Noir
A Safari web extension for macOS by indie developer Jeffrey Kuiken that analyzes each page you load and applies a tailored dark stylesheet so bright sites are easier on your eyes at night.
How it works in Safari on Mac
After you enable the Noir extension in Safari settings, it runs automatically on every page load. Noir reads the site’s existing colors and generates a dark variant that keeps contrast and highlights readable rather than applying a flat invert filter. You can pick from more than twenty built-in themes or build your own, and set rules per website—enable Noir only on selected domains, disable it on others, or tie activation to macOS Dark Mode so pages stay light during the day.

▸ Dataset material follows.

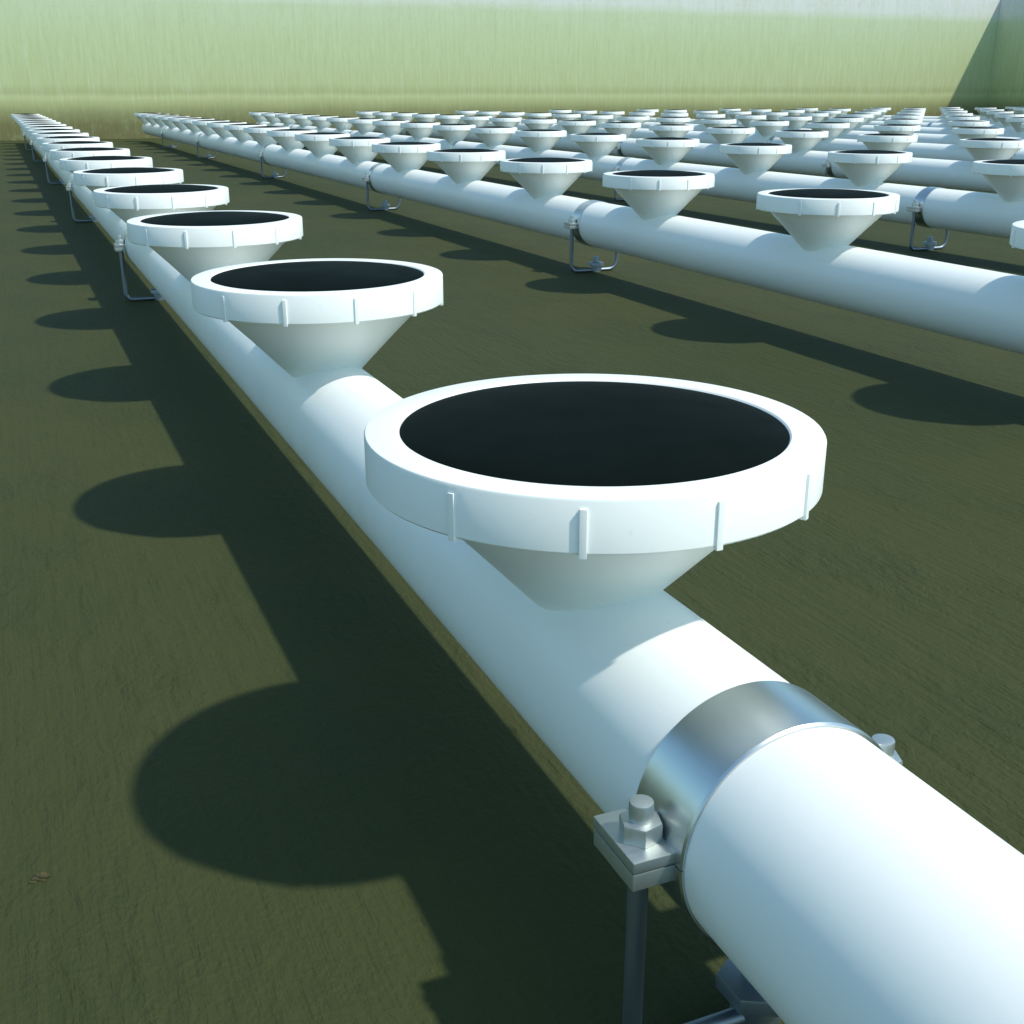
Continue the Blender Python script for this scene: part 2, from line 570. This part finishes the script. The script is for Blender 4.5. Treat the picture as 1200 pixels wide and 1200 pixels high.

Settings sync through iCloud to iPhone, iPad, and other Macs where you use Noir. Shortcuts, Focus Filters, and widgets let you toggle behavior from system automation without opening the companion app each time. If a site renders poorly, the in-app report flow feeds fixes into frequent updates like build 2026.1.7.
Privacy and licensing
Noir needs permission to read page styles to inject its dark theme, but the developer states it does not collect browsing data—only settings stored on your device and iCloud. It is a one-time Mac App Store purchase (about $4 in the U.S.) with no subscription or ads. Version 2026.1.7 (June 2026) ships website compatibility fixes, including restored loading on nytimes.com and a workaround for unwanted YouTube autoplay when Safari blocks autoplay.